Study Finds Drastic Fluctuations in Atmospheric Oxygen After its Early Appearance

A new study reveals that the permanent increase in oxygen in the Earth’s atmosphere, which enabled the emergence of life as it is known, occurred 100 million years later than considered earlier.

Biogeochemist Simon Poulton, left, sprays water on drill core to see sedimentary rocks and select samples for research.
Biogeochemist Simon Poulton, left, sprays water on drill core to see sedimentary rocks and select samples for research. Image Credit: Andrey Bekker/UCR.

A major increase in oxygen happened nearly 2.43 billion years ago, which marked the beginning of the Great Oxidation Episode—a crucial moment in Earth’s history.

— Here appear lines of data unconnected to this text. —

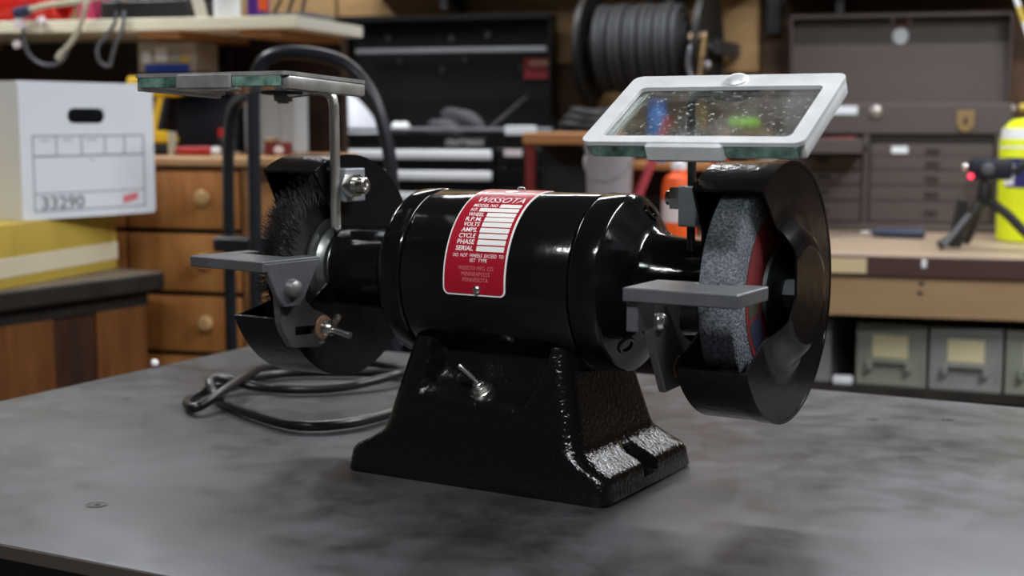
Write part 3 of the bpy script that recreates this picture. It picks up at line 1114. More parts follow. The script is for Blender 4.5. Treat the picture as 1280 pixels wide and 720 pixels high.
fy0, fy1, fz0, fz1 = .026, .292, .014, .158
for a, b in ((fz0, fz0 + .003), (.047, .0495), (.117, .121), (fz1 - .003, fz1)):
    ln(fy0, fy1, a, b)
for yv in (fy0, fy1 - .003):
    ln(yv, yv + .003, fz0, fz1)
for yv in (.079, .137, .193, .241):
    ln(yv, yv + .003, .119, fz1)
for yv in (.049, .101, .158):
    ln(yv - .006, yv + .016, .1475, .1495)
ln(.158, .166, .108, .110)
t.build('printed_form', 'form_grey', WB, smooth=0)
v, f = text_mesh('33290', .034, .098, bold=.0004)
pyobj('stamped_number', [(.0012, .091 + p.x, .0305 + p.y) for p in v], f, 'stamp_grey', WB)
MB().prism([(.236, .022), (.272, .029), (.272, .043), (.236, .037)], .0, .0010, axis='x').build('red_stamp', 'stamp_red', WB, smooth=0)

# ================================================================== DRESSER
DR = thing('wooden_dresser', 'orange pine dresser with round knobs behind the side bench', 'dresser', (-1.62, 2.75, 0))
MB().box(-.25, .345, -.012, .47, 1.137, 1.156, .003).build('dresser_top', 'pine_top', DR)
MB().box(-.24, .277, .012, .46, .02, 1.1365, .002).build('carcass', 'pine', DR)
MB().box(-.2395, .2765, .0105, .0125, .3, 1.13).build('drawer_gap', 'dark_gap', DR)
for k, (z0, z1) in enumerate(((1.003, 1.126), (.868, .992), (.737, .857), (.600, .726), (.46, .59))):
    d = MB().box(-.005, .258, -.008, .010, z0, z1, .004, 2).build('drawer', 'pine_front', DR)
    MB().lathe([(0, .009), (.008, .009), (.014, .016), (.022, .0175), (.029, .013), (.031, 0)], 'y', 24, Matrix.Translation((.185, -.008, (z0 + z1) / 2 + .006)) @ Matrix.Rotation(PI, 4, 'Z')).build('knob', 'pine_knob', d)
    d2 = MB().box(-.238, -.012, -.008, .010, z0, z1, .004, 2).build('drawer', 'pine_front', DR)
    MB().lathe([(0, .009), (.008, .009), (.014, .016), (.022, .0175), (.029, .013), (.031, 0)], 'y', 24, Matrix.Translation((-.12, -.008, (z0 + z1) / 2 + .006)) @ Matrix.Rotation(PI, 4, 'Z')).build('knob', 'pine_knob', d2)
MB().box(.262, .276, .004, .0125, .3, 1.13, .001).build('stile', 'pine', DR)

# things on the dresser
DT = 1.1565
CD = thing('cordless_drill', 'yellow and black cordless drill standing on the pine dresser', 'drill', (-1.645, 2.905, DT), R(20))
MB().box(-.045, .045, -.035, .035, 0, .030, .006, 2).build('battery', 'matte_black', CD)
MB().prism([(-.060, .030), (.055, .030), (.055, .048), (.035, .060), (-.040, .066), (-.060, .052)], -.036, .036, bev=.005, axis='y').build('drill_foot', 'drill_yellow', CD)
hd = MB().prism([(-.030, .055), (.020, .055), (.040, .150), (-.010, .150)], -.022, .022, bev=.006, axis='y').build('drill_grip', 'navy_dark', CD)
MB().prism([(-.012, .055), (.008, .055), (.030, .150), (.010, .150)], -.0235, .0235, bev=.003, axis='y').build('grip_stripe', 'drill_yellow', hd)
MB().box(-.062, .075, -.033, .033, .148, .200, .012, 3).build('motor_body', 'drill_yellow', CD)
MB().lathe([(.075, 0), (.075, .026), (.095, .025), (.120, .016), (.128, .010), (.128, 0)], 'x', 20, c=(0, 0, .175)).build('chuck', 'matte_black', CD)
CD.scale = (.9, .9, .88)

tag(MB().lathe([(0, 0), (0, .0095), (.05, .0095), (.052, .008), (.052, 0)], 'z', 16).build('battery_cell', 'beige_cable', loc=(-1.560, 2.83, DT)), 'small pale cylinder standing beside the yellow drill', 'cylinder')
SD = thing('screwdriver', 'red handled screwdriver lying on the pine dresser', 'screwdriver', (-1.50, 2.83, DT + .011), R(4))
MB().lathe([(-.045, 0), (-.045, .009), (.030, .0105), (.036, .006), (.036, 0)], 'x', 10).build('handle', 'red', SD)
MB().cyl((.036, 0, 0), (.052, 0, 0), .009, 12).build('ferrule', 'label_white', SD)
MB().cyl((.052, 0, 0), (.10, 0, -.004), .003, 8).build('blade', 'bright_steel', SD)
RJ = thing('red_jar', 'small red lidded jar behind the red screwdriver', 'jar', (-1.49, 2.95, DT))
MB().lathe([(0, 0), (0, .022), (.035, .022), (.04, .017), (.04, 0)], 'z', 20).build('jar_body', 'matte_black', RJ)
MB().lathe([(.04, 0), (.04, .019), (.058, .019), (.06, .017), (.06, 0)], 'z', 20).build('jar_lid', 'red', RJ)
DB = thing('black_toolbag', 'dark grey soft tool bag behind the yellow drill', 'tool bag', (-1.55, 3.10, DT))
MB().box(-.14, .045, -.05, .05, 0, .135, .03, 3).build('bag_body', 'navy_dark', DB)
MB().tube(spline([(-.11, -.02, .13), (-.09, -.02, .155), (-.045, -.02, .165), (.0, -.02, .155), (.02, -.02, .13)], 5), .007, 8).build('bag_handle', 'matte_black', DB)
PC_ = thing('parts_cabinet', 'pale grey plastic parts cabinet on the right of the dresser', 'parts cabinet', (-1.405, 3.04, DT))
MB().box(-.085, .052, 0, .06, 0, .152, .004).build('cabinet_shell', 'grey_plastic', PC_)
for i in range(3):
    d = MB().box(-.081 + .044 * i, -.041 + .044 * i, -.004, .004, .006, .146, .002).build('drawer', 'grey_plastic', PC_)
    MB().box(-.071 + .044 * i, -.051 + .044 * i, -.010, -.003, .012, .020, .002).build('drawer_pull', 'tag_white', d)
OR_ = thing('first_aid_tin', 'small red and orange tin in front of the grey parts cabinet', 'tin', (-1.335, 2.90, DT))
MB().box(-.03, .022, -.02, .02, 0, .030, .004).build('tin_body', 'dark_red', OR_)
MB().box(-.031, -.008, -.021, .021, .028, .038, .003).build('tin_lid', 'brass', OR_)
MB().ball((.006, -.020, .012), .012, 1, .4, .8).build('tin_label', 'tag_pink', OR_)

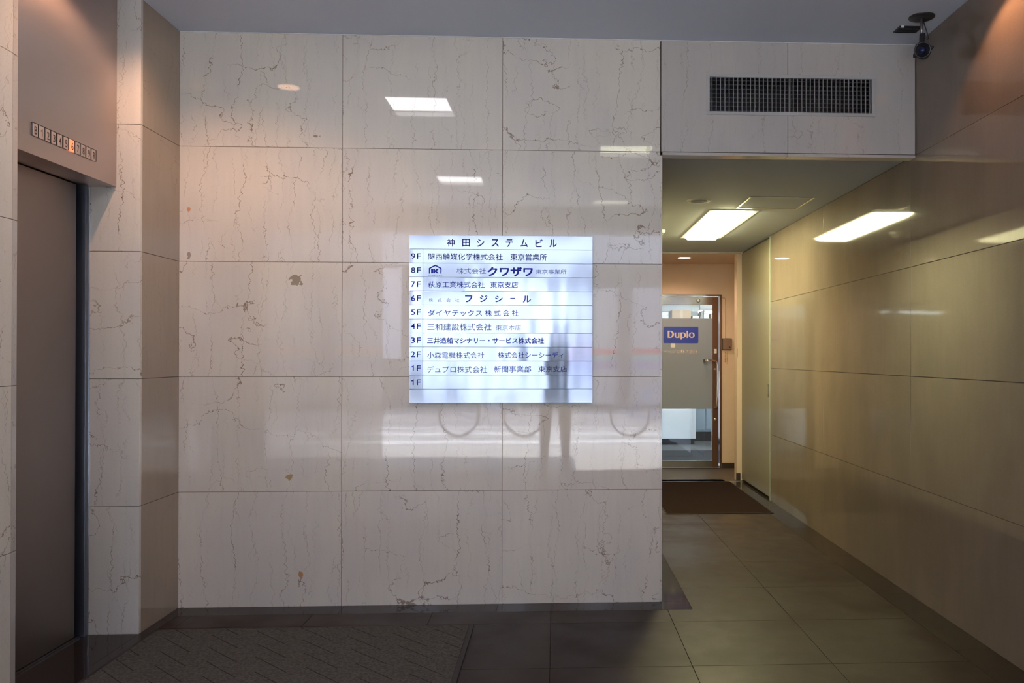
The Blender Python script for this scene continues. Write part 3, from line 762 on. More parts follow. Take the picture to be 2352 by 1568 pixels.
box('base', (2.12, 8.56, 0.0), (3.1, 8.95, 0.14), M_OFFCARPETD, cb)
place(cb, (2.6, 8.75, 0))
sh = thing('storage_shelf', 'tall grey storage shelf behind the frosted film of the glass door', 'shelf')
M_SHELF = plain('shelf_steel', (0.5, 0.5, 0.48), 0.5, noise=0.05)
box('shelf_board', (1.25, 7.5, 1.770), (2.32, 7.9, 1.800), M_SHELF, sh, 0.002)
box('shelf_board', (1.25, 7.5, 1.30), (2.32, 7.9, 1.325), M_SHELF, sh, 0.002)
for px in (1.25, 2.29):
    for py in (7.5, 7.87): box('shelf_post', (px, py, 0.0), (px + 0.03, py + 0.03, 1.77), M_SHELF, sh)
place(sh, (1.78, 7.7, 0))
M_CARD = plain('cardboard', (0.42, 0.28, 0.16), 0.85, noise=0.1, scale=12)
M_CARD2 = plain('pale_cardboard', (0.52, 0.40, 0.27), 0.85, noise=0.1, scale=12)
M_PAPER = plain('white_paper', (0.75, 0.75, 0.74), 0.8, noise=0.03)
M_TAPE = plain('packing_tape', (0.50, 0.36, 0.22), 0.3)
def carton(x0, x1, z1, mat, label):
    t = thing('cardboard_box', label, 'box', 'boxes on top of the office shelf')
    box('carton', (x0, 7.51, 1.800), (x1, 7.82, z1), mat, t, 0.004)
    xm = (x0 + x1) / 2
    box('tape', (xm - 0.02, 7.5085, 1.802), (xm + 0.02, 7.5098, z1 - 0.002), M_TAPE, t)
    place(t, (xm, 7.66, 1.80))
carton(1.655, 1.925, 1.960, M_CARD, 'large brown carton with tape on the office shelf, behind the glass door')
carton(2.205, 2.315, 1.905, M_CARD2, 'small tan carton at the right end of the office shelf')
def stack(x0, x1, n, label):
    t = thing('paper_stack', label, 'paper stack', 'white packets on top of the office shelf')
    for k in range(n):
        o = random.uniform(-0.004, 0.004)
        box('packet', (x0 + o, 7.51, 1.800 + k * 0.027), (x1 + o, 7.74, 1.825 + k * 0.027), M_PAPER, t, 0.002)
    place(t, ((x0 + x1) / 2, 7.62, 1.80))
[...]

An international team of scientists, including a researcher from UC Riverside, investigated rocks from South Africa formed at the time of this event.

The results of this study were published this week in the Nature journal and describe the finding that oxygen fluctuated drastically following its early occurrence until it turned into a permanent constituent of the atmosphere much later.

Such fluctuations support the occurrence of a direct link between atmospheric oxygen and concentrations of greenhouse gases like methane, thus helping to explain some of the most intense climatic changes in the Earth’s past.

In the same period, ancient Earth underwent four glaciations—periods in which the entire planet was covered with ice and snow for millions of years.

Andrey Bekker, a geologist at UC Riverside, notes that changes in atmospheric oxygen levels triggered and ended these events.

Researchers have often wished to know how the planet could have evolved from the periods where snow and ice covered everything, including the oceans. Bekker added that increases in atmospheric oxygen levels led to low concentrations of greenhouse gases, like carbon dioxide and methane.

This brought about global glaciations by retaining surface conditions lower than the water-freezing temperature.

Eruptions of volcanoes continued on the frozen planet, contributing to the needed high carbon dioxide levels in the atmosphere to emerge out of climatic catastrophe by warming the planet and melting the ice and snow.

Before this work, we all wondered why the fourth glacial event happened if oxygen was already a steady component in the atmosphere. We found it was not steady. The permanent rise of oxygen actually occurred after the fourth, final glaciation in the Paleoproterozoc Era, and not before it, and this solves what had previously been a major puzzle in our understanding.

Andrey Bekker, Geologist, UC Riverside

The Great Oxidation Episode brought about a 1.5 billion-year period of succeeding environmental stability, which continued until a second major transitional period, characterized by increasing atmospheric oxygen and similar climatic changes toward the end of the Precambrian time.

We thought once oxygen increased it wouldn’t ever return back to lower levels. Now we have learned it fluctuated to very low levels and this could have dramatic implications in terms of understanding extinction events and the evolution of life.

Andrey Bekker, Geologist, UC Riverside

According to Simon Poulton, a biogeochemist at Leeds University who headed the study, open questions include the reasons for such multiple fluctuations, and whether complex life could have emerged and then perished out again due to such fluctuations.

We cannot begin to understand the causes and consequences of atmospheric oxygenation, the most significant control on Earth’s habitability, if we do not know when permanent atmospheric oxygenation actually occurred. Now at last we have that piece of the puzzle.

Simon Poulton, Biogeochemist, Leeds University

Journal Reference:

Poulton, S. W., et al. (2021) A 200-million-year delay in permanent atmospheric oxygenation. Nature. doi.org/10.1038/s41586-021-03393-7.